After Daniel Tovar’s introduction, Timothy Morton proposes that at a moment when humans are transitioning to caring about nonhumans in a new way, landscape architecture is both impossible and all-too possible. He argues that up to now landscape architecture has been “a weirdly impossible – therefore violent when attempted – effort to airbrush non-human beings out of the landscape picture, even when they’re included.”
He maintains that the contemporary world is “Mesopotamia 6.0”, i.e. “a logistics executed blindly for 12,000 years … that expresses an implicit logic that expresses an implicit ontology”, i.e., “the idea that the world is blank screen for human desire-projection purposes.”
After a discussion of the concept of tragedy, Aristotle and Kant, Morton frames the question, “How to escape from Mesopotamia, 12,000 years too late?” To which he proposes,”First things first.

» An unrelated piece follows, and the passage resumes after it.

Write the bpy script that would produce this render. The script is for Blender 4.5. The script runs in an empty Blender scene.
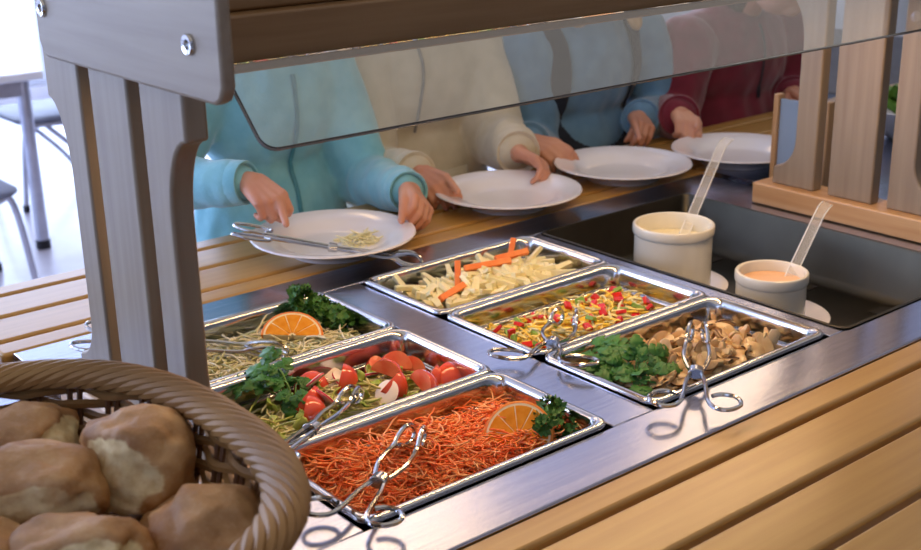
import bpy, math, random
from mathutils import Vector as V, Matrix, noise, Euler
R = random.Random(11)
PI = math.pi
sc = bpy.context.scene
COL = sc.collection

# ------------------------------------------------------------------ mesh helpers
class MB:
    def __init__(s): s.v = []; s.f = []; s.m = []
    def add(s, vs, fs, mi=0):
        o = len(s.v); s.v += [tuple(p) for p in vs]
        s.f += [tuple(i + o for i in f) for f in fs]; s.m += [mi] * len(fs)
    def tube(s, path, r, n=6, closed=False, mi=0):
        P = [V(p) for p in path]; k = len(P)
        rs = r if isinstance(r, (list, tuple)) else [r] * k
        T = []
        for i in range(k):
            a = P[(i - 1) % k] if (closed or i > 0) else P[i]
            b = P[(i + 1) % k] if (closed or i < k - 1) else P[i]
            t = (b - a); T.append(t.normalized() if t.length > 1e-9 else V((0, 0, 1)))
        up = V((0, 0, 1)) if abs(T[0].z) < .9 else V((1, 0, 0))
        N = (up - T[0] * up.dot(T[0])).normalized()
        vs = []; fs = []
        for i in range(k):
            N = (N - T[i] * N.dot(T[i]))
            N = N.normalized() if N.length > 1e-6 else T[i].orthogonal().normalized()
            B = T[i].cross(N)
            for j in range(n):
                a = 2 * PI * j / n
                vs.append(P[i] + (N * math.cos(a) + B * math.sin(a)) * rs[i])
        for i in range(k if closed else k - 1):
            for j in range(n):
                a = i * n + j; b = i * n + (j + 1) % n
                c = ((i + 1) % k) * n + (j + 1) % n; d = ((i + 1) % k) * n + j
                fs.append((a, b, c, d))
        if not closed:
            fs.append(tuple(range(n))[::-1]); fs.append(tuple((k - 1) * n + j for j in range(n)))
        s.add(vs, fs, mi)
    def lathe(s, prof, n=48, c=(0, 0, 0), mi=0, M=None):
        vs = []; fs = []; idx = []
        for (r, z) in prof:
            if r < 1e-6: idx.append([len(vs)]); vs.append(V((0, 0, z)))
            else:
                idx.append(list(range(len(vs), len(vs) + n)))
                vs += [V((r * math.cos(2 * PI * j / n), r * math.sin(2 * PI * j / n), z)) for j in range(n)]
        for A, B in zip(idx, idx[1:]):
            for j in range(n):
                k = (j + 1) % n
                if len(A) == 1 and len(B) == 1: continue
                if len(A) == 1: fs.append((A[0], B[k], B[j]))
                elif len(B) == 1: fs.append((A[j], A[k], B[0]))
                else: fs.append((A[j], A[k], B[k], B[j]))
        if M: vs = [M @ p for p in vs]
        s.add([p + V(c) for p in vs], fs, mi)
    def loft(s, loops, cap0=False, cap1=False, mi=0):
        n = len(loops[0]); vs = [p for l in loops for p in l]; fs = []
        for i in range(len(loops) - 1):
            for j in range(n):
                k = (j + 1) % n
                fs.append((i * n + j, i * n + k, (i + 1) * n + k, (i + 1) * n + j))
        if cap0: fs.append(tuple(range(n))[::-1])
        if cap1: fs.append(tuple((len(loops) - 1) * n + j for j in range(n)))
        s.add(vs, fs, mi)
    def box(s, x0, x1, y0, y1, z0, z1, mi=0):
        s.add([(x0, y0, z0), (x1, y0, z0), (x1, y1, z0), (x0, y1, z0), (x0, y0, z1), (x1, y0, z1), (x1, y1, z1), (x0, y1, z1)],
              [(3, 2, 1, 0), (4, 5, 6, 7), (0, 1, 5, 4), (1, 2, 6, 5), (2, 3, 7, 6), (3, 0, 4, 7)], mi)
    def bars(s, a, b, w, h, mi=0):           # square bar from a to b
        a = V(a); b = V(b); t = (b - a).normalized(); u = t.orthogonal().normalized(); q = t.cross(u)
        vs = [p + u * (w * sx) + q * (h * sy) for p in (a, b) for sx, sy in ((-1, -1), (1, -1), (1, 1), (-1, 1))]
        s.add(vs, [(3, 2, 1, 0), (4, 5, 6, 7), (0, 1, 5, 4), (1, 2, 6, 5), (2, 3, 7, 6), (3, 0, 4, 7)], mi)
    def ell(s, c, r, M=None, nu=20, nv=12, mi=0):
        vs = [V((0, 0, -r[2]))]; fs = []
        for i in range(1, nv):
            ph = -PI / 2 + PI * i / nv
            for j in range(nu):
                th = 2 * PI * j / nu
                vs.append(V((r[0] * math.cos(ph) * math.cos(th), r[1] * math.cos(ph) * math.sin(th), r[2] * math.sin(ph))))
        vs.append(V((0, 0, r[2]))); L = len(vs) - 1
        for j in range(nu):
            k = (j + 1) % nu
            fs.append((0, 1 + k, 1 + j)); b = 1 + (nv - 2) * nu; fs.append((b + j, b + k, L))
            for i in range(nv - 2): fs.append((1 + i * nu + j, 1 + i * nu + k, 1 + (i + 1) * nu + k, 1 + (i + 1) * nu + j))
        if M: vs = [M @ p for p in vs]
        s.add([p + V(c) for p in vs], fs, mi)
    def rc(s, a, b, ra, rb, n=14, mi=0, flat=None):     # round cone: a tapered capsule
        a = V(a); b = V(b); t = b - a; L = t.length; t = t.normalized()
        prof = []
        for i in range(7): q = -PI / 2 + PI / 2 * i / 6; prof.append((ra * math.cos(q), ra * math.sin(q)))
        for i in range(7): q = PI / 2 * i / 6; prof.append((rb * math.cos(q), L + rb * math.sin(q)))
        prof[0] = (0, -ra); prof[-1] = (0, L + rb)
        s.lathe(prof, n, a, mi, t.to_track_quat('Z', 'Y').to_matrix())
    def prism(s, out, d0, d1, axis='x', mi=0):   # outline in the two other axes
        n = len(out)
        def mk(p, d): return (d, p[0], p[1]) if axis == 'x' else ((p[0], d, p[1]) if axis == 'y' else (p[0], p[1], d))
        vs = [mk(p, d0) for p in out] + [mk(p, d1) for p in out]
        fs = [tuple(range(n))[::-1], tuple(range(n, 2 * n))] + [(j, (j + 1) % n, n + (j + 1) % n, n + j) for j in range(n)]
        s.add(vs, fs, mi)
    def mesh(s, name):
        me = bpy.data.meshes.new(name); me.from_pydata(s.v, [], s.f); me.validate(); me.update(); return me
    def build(s, name, mat, parent=None, smooth=True, bevel=0, seg=2, angle=40, local=False):
        """parent None: a top-level mesh with its origin at its base; else a part of `parent`"""
        if parent is None:
            xs = [p[0] for p in s.v]; ys = [p[1] for p in s.v]; zs = [p[2] for p in s.v]
            off = V(((min(xs) + max(xs)) / 2, (min(ys) + max(ys)) / 2, min(zs)))
        else: off = V((0, 0, 0)) if local else root_loc(parent)
        s.v = [tuple(V(p) - off) for p in s.v]
        me = s.mesh(name); o = bpy.data.objects.new(name, me); COL.objects.link(o)
        for m in (mat if isinstance(mat, (list, tuple)) else [mat]): me.materials.append(m)
        if len(me.polygons) == len(s.m): me.polygons.foreach_set('material_index', s.m)
        fixn(me)
        if smooth:
            me.polygons.foreach_set('use_smooth', [True] * len(me.polygons)); me.set_sharp_from_angle(angle=math.radians(angle))
        if parent is None: o.location = off
        else: o.parent = parent
        if bevel:
            b = o.modifiers.new('bevel', 'BEVEL'); b.width = bevel; b.segments = seg; b.limit_method = 'ANGLE'; b.angle_limit = math.radians(40)
        return o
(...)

Let’s start with the ontology part: No more hidden functioning. No more logistics covering over logic, covering over ontology. From now on we’re going to be having – whether we like it or not – more explicit conversations about being, what being it, what it means to be a thing, what it’s like to be this thing rather than that thing, …”
Morton sees correlationism as hard wired into current landscape architecture, as in concepts of the picturesque, yūgen, and consumerism. Instead of “human beings shaping a landscape that has already been rendered as a thing to be shaped”, he proposes, “the things objectified as landscape actually doing some architecture on us, designing us.”
He affirms that this approach implies awareness of different – non-human – time-scales. “Realizing that there are lots of different temporality formats is basically what ecological awareness is. It’s equivalent to acknowledging, in a deep way, the existence of beings that aren’t you, with whom you coexist.”
Which, he argues, creates the possibility of a subsendent beauty that is “wild, spectral, haunting, irreducible, uncanny, and causal”.